2. Antifaschismus und Kampf gegen Ausländerfeindlichkeit darf nicht
länger nur die Aufgabe von spezialisierten Initiativen sein; er muss integraler Bestandteil gewerkschaftlicher und sozialer
Auseinandersetzungen werden.
3. Der Staat muss vor allem die Möglichkeiten der Betroffenen
fördern, sich selbst zu verteidigen, und er muss antifaschistische Initiativen und Einrichtungen unterstützen, dass ihr
gesellschaftlicher Wirkungsgrad steigt. Dies ist zugleich ein wichtiger Hebel, demokratische Werte und fortschrittliche Identifikationspunkte zu
entwickeln. Die Behinderungen linker Gegendemonstrationen und die Bagatellisierung rechter Straftaten sind unerträglich und
müssen gestoppt werden.
4. Die rechtliche und materielle Gleichstellung hier lebender
"Ausländer" und vor allem der Erhalt und die Ausweitung des Asylrechts sind wichtige Meilensteine in der Schaffung eines
gesellschaftlichen Klimas, das ausländerfreundlich und nazifeindlich ist.
5. Die Gewerkschaften müssen sich nicht wundern, dass
rechtsextremes Gedankengut in der Gewerkschaftsjugend so weite Verbreitung gefunden hat.

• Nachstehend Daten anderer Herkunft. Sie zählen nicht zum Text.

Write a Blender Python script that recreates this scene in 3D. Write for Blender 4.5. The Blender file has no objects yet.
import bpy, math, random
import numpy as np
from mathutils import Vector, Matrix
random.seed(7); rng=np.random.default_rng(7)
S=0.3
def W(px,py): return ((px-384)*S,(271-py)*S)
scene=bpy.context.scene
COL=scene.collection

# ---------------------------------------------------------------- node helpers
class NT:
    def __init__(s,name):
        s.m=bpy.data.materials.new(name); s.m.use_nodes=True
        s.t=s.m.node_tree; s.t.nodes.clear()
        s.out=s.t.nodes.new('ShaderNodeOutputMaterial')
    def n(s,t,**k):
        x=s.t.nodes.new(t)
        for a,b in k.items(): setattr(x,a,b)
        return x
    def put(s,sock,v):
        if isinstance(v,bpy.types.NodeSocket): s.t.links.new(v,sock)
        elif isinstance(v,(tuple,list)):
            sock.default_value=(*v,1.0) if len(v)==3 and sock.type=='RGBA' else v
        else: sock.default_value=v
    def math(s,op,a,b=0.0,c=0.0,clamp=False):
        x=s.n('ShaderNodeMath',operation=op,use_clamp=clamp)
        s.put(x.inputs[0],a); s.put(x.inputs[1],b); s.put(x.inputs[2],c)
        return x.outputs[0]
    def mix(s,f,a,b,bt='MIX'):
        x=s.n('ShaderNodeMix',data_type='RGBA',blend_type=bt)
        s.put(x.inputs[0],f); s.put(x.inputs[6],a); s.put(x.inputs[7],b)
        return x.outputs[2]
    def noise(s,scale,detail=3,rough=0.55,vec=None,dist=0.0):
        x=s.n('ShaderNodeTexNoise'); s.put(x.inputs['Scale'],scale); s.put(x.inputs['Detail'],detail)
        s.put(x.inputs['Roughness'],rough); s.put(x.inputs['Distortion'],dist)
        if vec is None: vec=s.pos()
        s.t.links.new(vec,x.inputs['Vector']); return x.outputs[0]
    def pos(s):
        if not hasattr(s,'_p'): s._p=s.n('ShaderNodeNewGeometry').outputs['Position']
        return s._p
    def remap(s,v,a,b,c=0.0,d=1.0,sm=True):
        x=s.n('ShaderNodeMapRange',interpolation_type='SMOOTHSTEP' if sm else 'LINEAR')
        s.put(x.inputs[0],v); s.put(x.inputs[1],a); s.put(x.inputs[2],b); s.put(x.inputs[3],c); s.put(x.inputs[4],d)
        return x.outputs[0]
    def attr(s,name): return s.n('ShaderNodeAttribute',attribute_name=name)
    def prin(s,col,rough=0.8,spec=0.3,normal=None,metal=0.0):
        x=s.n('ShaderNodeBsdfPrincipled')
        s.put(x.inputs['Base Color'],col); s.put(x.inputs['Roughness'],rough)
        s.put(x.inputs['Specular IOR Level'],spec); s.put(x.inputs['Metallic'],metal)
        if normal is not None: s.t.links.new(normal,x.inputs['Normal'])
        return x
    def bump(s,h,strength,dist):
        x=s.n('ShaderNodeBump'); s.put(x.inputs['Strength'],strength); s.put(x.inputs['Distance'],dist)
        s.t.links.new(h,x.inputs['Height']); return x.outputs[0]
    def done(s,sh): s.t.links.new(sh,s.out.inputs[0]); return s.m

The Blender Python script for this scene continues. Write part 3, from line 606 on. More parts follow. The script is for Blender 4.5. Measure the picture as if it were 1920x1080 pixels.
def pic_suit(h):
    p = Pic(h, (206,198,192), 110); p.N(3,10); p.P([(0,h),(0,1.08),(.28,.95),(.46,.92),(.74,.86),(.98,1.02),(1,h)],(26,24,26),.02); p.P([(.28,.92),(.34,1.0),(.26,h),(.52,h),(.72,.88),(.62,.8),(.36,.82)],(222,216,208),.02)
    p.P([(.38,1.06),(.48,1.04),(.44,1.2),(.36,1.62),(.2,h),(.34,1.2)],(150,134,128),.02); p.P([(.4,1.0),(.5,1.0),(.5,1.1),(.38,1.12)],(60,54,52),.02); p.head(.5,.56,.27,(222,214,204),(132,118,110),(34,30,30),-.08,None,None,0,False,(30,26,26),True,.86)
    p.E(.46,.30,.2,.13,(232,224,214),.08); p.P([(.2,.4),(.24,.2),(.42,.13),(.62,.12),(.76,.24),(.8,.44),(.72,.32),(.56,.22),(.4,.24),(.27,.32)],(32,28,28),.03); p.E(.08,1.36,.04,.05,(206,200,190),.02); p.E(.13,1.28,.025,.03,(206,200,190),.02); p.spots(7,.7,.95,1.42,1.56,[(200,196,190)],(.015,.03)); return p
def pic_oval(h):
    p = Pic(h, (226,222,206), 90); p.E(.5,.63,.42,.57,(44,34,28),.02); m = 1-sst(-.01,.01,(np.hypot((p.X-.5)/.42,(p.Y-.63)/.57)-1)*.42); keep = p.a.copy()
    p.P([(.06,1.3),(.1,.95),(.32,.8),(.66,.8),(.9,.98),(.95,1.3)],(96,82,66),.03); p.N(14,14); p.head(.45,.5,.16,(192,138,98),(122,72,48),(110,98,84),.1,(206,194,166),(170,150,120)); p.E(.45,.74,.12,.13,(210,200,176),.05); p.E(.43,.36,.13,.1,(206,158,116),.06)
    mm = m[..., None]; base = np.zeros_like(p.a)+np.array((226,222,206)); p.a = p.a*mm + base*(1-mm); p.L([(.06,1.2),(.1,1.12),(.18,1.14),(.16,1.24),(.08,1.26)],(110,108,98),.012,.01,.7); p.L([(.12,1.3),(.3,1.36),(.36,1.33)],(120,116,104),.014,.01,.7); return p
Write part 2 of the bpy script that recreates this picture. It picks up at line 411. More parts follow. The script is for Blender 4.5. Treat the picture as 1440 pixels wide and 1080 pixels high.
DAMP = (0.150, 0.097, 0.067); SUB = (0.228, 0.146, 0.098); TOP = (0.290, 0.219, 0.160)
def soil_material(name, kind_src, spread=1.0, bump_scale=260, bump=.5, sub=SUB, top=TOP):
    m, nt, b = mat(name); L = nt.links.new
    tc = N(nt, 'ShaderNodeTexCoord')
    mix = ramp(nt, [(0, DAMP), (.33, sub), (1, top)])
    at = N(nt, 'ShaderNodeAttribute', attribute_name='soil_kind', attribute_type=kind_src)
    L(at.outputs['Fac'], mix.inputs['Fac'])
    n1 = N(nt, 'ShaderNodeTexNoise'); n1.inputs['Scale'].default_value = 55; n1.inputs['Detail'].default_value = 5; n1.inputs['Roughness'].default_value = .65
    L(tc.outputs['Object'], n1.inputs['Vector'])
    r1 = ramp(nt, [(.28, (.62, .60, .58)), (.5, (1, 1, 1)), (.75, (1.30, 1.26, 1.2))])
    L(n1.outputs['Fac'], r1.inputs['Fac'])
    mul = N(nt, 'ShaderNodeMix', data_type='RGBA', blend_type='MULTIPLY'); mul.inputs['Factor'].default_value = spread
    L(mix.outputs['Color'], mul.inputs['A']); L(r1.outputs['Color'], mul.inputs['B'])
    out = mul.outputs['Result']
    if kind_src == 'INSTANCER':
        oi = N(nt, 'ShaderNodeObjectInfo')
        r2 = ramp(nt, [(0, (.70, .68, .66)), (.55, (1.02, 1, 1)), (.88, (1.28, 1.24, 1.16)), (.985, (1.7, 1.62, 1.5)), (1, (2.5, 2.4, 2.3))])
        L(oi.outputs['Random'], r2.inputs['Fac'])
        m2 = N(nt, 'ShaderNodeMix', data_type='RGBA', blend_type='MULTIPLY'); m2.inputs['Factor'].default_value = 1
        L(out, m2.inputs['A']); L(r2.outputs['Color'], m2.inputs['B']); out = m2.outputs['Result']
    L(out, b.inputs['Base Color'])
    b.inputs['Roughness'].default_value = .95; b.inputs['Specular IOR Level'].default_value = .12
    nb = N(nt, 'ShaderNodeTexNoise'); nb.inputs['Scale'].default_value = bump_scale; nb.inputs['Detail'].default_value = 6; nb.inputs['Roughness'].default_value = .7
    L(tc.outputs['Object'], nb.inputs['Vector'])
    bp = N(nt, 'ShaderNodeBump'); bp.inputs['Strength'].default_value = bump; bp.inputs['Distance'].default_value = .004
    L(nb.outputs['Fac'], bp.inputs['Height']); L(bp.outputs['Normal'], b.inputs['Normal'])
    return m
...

Mit der Entpolitisierung und dem massiven Abbau
ihrer Bildungsarbeit tragen sie ein erhebliches Maß an Verantwortung dafür. Sie müssen jetzt die Initiative ergreifen, dass in
den Gewerkschaften eine breite Debatte über Ursachen und Strategien gegen Rechtsextremismus in Gang kommt.
Gleichzeitig muss man würdigen, dass einzelne
Landesverbände, gerade auch im Osten, seit Jahren eine vorbildliche antifaschistische Arbeit leisten, die es wert ist, mit allen Mitteln
unterstützt zu werden. Vielleicht könnte von diesen der Impuls zu einer Koordinierung aller fortschrittlichen antifaschistischen und
antirassistischen Intiativen auf Bundesebene ausgehen. Je stärker die Gewerkschaften sich im antifaschistischen Kampf engagieren, desto
eher werden sie wieder Zulauf von jungen Menschen erhalten.